Incidentally, from all of my “and next” sort of comments, you can probably tell that the plotting at this point is still rudimentary. Unlike the test pilot, there is a throughline, namely Sally’s first day on the street, but we’re definitely not yet at the point where an episode would have an actual story. Even some level of narrative, however, increases the momentum significantly from the far more stagnant pilot.

 

But anyway, next, we have a cartoon starring Alice Braithwaite Goodyshoes, the “smartest girl in the world,” who was also a recurring thing in Season 1. Here she claims to be great at understanding the concept of “through,” but then gets covered in green paint when she sticks her head under the bottom of a tube that she’d just poured the paint into, so I have my doubts. And that’s followed by a scene in which Gordon interacts with a group of blank Anything Muppets, each of whom decides to take on the role of a different member of a family, asking Gordon to apply various eyes, ears, and noses to them in order to turn them into the people they want to be for the day.

 

It’s a sweet and shockingly progressive, ahead-of-its-time sketch, in that the implication is that any of them could be anyone on any day. The character who chooses to be a little girl today could be the little boy tomorrow, or even the dad. Also, rather funnily, all of the male characters here are bald, so I’m not sure if Gordon was making any sort of particular statement. Perhaps he was unintentionally foreshadowing his own future baldness, in the form of Roscoe Orman, who would play the role longest.
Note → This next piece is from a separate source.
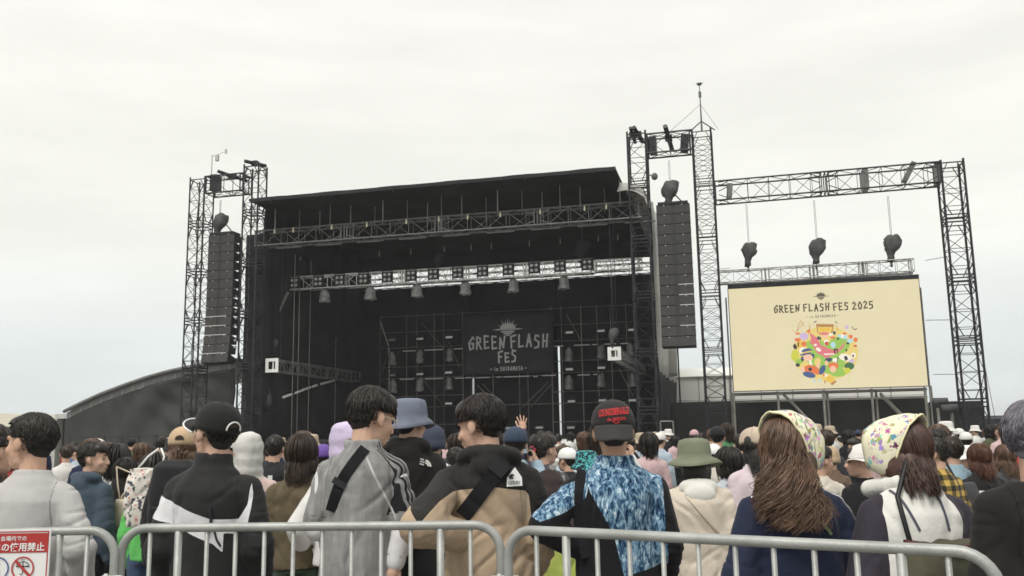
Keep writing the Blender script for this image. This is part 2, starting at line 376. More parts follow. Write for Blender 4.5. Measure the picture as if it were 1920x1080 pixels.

Okay, probably not. Also, it’s neat to see a concept that Jim first introduced in The Muppets on Puppets, of taking the audience behind the curtain to speak and showing them how a puppet is made, used so directly on Sesame Street. It’s incredible how the moment the eyes and nose are attached, we fully accept the illusion, even though we know they’re all just props attached by double-sided tape.

 

Gordon and the Anything Family

Gordon and the Anything Family

This cuts to an otherwise ordinary little scene at Mr. Hooper’s store in which Susan is picking up some milk, that is only significant here because it features something that became a genuine rarity later: Ernie sitting in the shop, drinking his own glass of milk and saying “My compliments to the cow!” in a funny callback to that interminable milk film. As I mentioned in the previous post, in later years, Bert and Ernie were basically always only in their apartment, because that allowed Jim and Frank to shoot the Bert and Ernie scenes for the entire year in a row in between seasons of The Muppet Show and other projects.

 

And a little later we see Bert and Ernie both together on the street, after a “2” cartoon airs, Bert trying to calm down a sobbing Ernie, who can’t stop crying because he is overwhelmed with emotion over how much he loves the number 2. Finally, once Bert gets him back on track and announces an “E” film is coming next, Ernie erupts into tears again, because naturally, it’s his favorite letter, it being the first in his own name, this scene underlining another aspect of the Ernie/Bert dynamic, namely Ernie’s broad, heart-on-his-sleeve emotions and Bert’s buttoned-down propriety.

 

The following “E” cartoon, by this way, is cleverly not just about words that start with “e” as most of the other toons have been when introducing a letter but rather the sound of “e,” with many of the words actually containing the “e” sound in the middle, not the beginning. And in classic Sesame Street style, the cartoon doesn’t explain this but just presents its point through repetition, trusting the kids to get it for themselves, or to pick up on it eventually. Like the dot cartoons, this shift also keeps kids on their feet, not always getting the exact lesson they might expect. And as with the dots, they may not even realize they are lessons. The subtlety is key to the entertainment factor.